Start

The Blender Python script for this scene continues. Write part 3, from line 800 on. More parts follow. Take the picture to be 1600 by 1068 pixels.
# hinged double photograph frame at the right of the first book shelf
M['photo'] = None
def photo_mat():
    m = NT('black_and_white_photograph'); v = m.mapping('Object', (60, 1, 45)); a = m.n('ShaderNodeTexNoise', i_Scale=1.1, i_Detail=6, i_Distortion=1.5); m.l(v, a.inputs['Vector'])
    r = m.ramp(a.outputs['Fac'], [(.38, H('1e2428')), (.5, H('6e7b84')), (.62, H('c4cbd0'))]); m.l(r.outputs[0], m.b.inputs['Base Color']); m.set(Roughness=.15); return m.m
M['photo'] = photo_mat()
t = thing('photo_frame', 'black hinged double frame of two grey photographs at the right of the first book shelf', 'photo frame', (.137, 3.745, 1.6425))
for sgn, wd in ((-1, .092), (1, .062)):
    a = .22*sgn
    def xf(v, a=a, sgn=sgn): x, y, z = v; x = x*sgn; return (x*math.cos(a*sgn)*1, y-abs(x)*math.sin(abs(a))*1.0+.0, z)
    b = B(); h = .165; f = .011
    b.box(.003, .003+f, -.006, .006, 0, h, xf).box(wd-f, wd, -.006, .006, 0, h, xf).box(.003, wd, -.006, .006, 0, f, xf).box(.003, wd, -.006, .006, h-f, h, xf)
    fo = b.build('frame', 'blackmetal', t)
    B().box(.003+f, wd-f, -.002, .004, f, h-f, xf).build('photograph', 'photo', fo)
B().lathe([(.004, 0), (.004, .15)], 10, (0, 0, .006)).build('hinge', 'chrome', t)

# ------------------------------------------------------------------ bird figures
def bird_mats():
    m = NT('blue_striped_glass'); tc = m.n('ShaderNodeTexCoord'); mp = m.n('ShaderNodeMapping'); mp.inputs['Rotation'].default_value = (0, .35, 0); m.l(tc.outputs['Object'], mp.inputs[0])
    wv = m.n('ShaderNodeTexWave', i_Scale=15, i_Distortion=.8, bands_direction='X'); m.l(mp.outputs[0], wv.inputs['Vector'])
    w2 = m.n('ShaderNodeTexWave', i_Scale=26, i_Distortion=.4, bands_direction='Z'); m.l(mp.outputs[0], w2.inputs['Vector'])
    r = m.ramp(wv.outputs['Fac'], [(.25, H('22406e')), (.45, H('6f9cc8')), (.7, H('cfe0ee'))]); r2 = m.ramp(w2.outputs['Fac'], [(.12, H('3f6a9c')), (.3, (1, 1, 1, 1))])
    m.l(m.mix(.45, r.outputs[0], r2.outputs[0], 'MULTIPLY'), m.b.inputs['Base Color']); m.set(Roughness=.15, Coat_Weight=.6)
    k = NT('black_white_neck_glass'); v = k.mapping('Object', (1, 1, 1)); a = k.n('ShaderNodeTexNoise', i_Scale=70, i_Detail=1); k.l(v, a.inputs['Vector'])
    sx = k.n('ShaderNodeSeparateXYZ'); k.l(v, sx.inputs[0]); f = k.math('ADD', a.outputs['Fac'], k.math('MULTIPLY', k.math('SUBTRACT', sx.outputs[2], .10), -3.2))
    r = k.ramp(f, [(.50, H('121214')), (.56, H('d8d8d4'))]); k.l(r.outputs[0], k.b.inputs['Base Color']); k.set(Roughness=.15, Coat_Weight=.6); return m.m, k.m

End

# [Exercise directions]
Type out the whole listing above again, exactly as it stands.

# [Completed task]
The Blender Python script for this scene continues. Write part 3, from line 800 on. More parts follow. Take the picture to be 1600 by 1068 pixels.
# hinged double photograph frame at the right of the first book shelf
M['photo'] = None
def photo_mat():
    m = NT('black_and_white_photograph'); v = m.mapping('Object', (60, 1, 45)); a = m.n('ShaderNodeTexNoise', i_Scale=1.1, i_Detail=6, i_Distortion=1.5); m.l(v, a.inputs['Vector'])
    r = m.ramp(a.outputs['Fac'], [(.38, H('1e2428')), (.5, H('6e7b84')), (.62, H('c4cbd0'))]); m.l(r.outputs[0], m.b.inputs['Base Color']); m.set(Roughness=.15); return m.m
M['photo'] = photo_mat()
t = thing('photo_frame', 'black hinged double frame of two grey photographs at the right of the first book shelf', 'photo frame', (.137, 3.745, 1.6425))
for sgn, wd in ((-1, .092), (1, .062)):
    a = .22*sgn
    def xf(v, a=a, sgn=sgn): x, y, z = v; x = x*sgn; return (x*math.cos(a*sgn)*1, y-abs(x)*math.sin(abs(a))*1.0+.0, z)
    b = B(); h = .165; f = .011
    b.box(.003, .003+f, -.006, .006, 0, h, xf).box(wd-f, wd, -.006, .006, 0, h, xf).box(.003, wd, -.006, .006, 0, f, xf).box(.003, wd, -.006, .006, h-f, h, xf)
    fo = b.build('frame', 'blackmetal', t)
    B().box(.003+f, wd-f, -.002, .004, f, h-f, xf).build('photograph', 'photo', fo)
B().lathe([(.004, 0), (.004, .15)], 10, (0, 0, .006)).build('hinge', 'chrome', t)

# ------------------------------------------------------------------ bird figures
def bird_mats():
    m = NT('blue_striped_glass'); tc = m.n('ShaderNodeTexCoord'); mp = m.n('ShaderNodeMapping'); mp.inputs['Rotation'].default_value = (0, .35, 0); m.l(tc.outputs['Object'], mp.inputs[0])
    wv = m.n('ShaderNodeTexWave', i_Scale=15, i_Distortion=.8, bands_direction='X'); m.l(mp.outputs[0], wv.inputs['Vector'])
    w2 = m.n('ShaderNodeTexWave', i_Scale=26, i_Distortion=.4, bands_direction='Z'); m.l(mp.outputs[0], w2.inputs['Vector'])
    r = m.ramp(wv.outputs['Fac'], [(.25, H('22406e')), (.45, H('6f9cc8')), (.7, H('cfe0ee'))]); r2 = m.ramp(w2.outputs['Fac'], [(.12, H('3f6a9c')), (.3, (1, 1, 1, 1))])
    m.l(m.mix(.45, r.outputs[0], r2.outputs[0], 'MULTIPLY'), m.b.inputs['Base Color']); m.set(Roughness=.15, Coat_Weight=.6)
    k = NT('black_white_neck_glass'); v = k.mapping('Object', (1, 1, 1)); a = k.n('ShaderNodeTexNoise', i_Scale=70, i_Detail=1); k.l(v, a.inputs['Vector'])
    sx = k.n('ShaderNodeSeparateXYZ'); k.l(v, sx.inputs[0]); f = k.math('ADD', a.outputs['Fac'], k.math('MULTIPLY', k.math('SUBTRACT', sx.outputs[2], .10), -3.2))
    r = k.ramp(f, [(.50, H('121214')), (.56, H('d8d8d4'))]); k.l(r.outputs[0], k.b.inputs['Base Color']); k.set(Roughness=.15, Coat_Weight=.6); return m.m, k.m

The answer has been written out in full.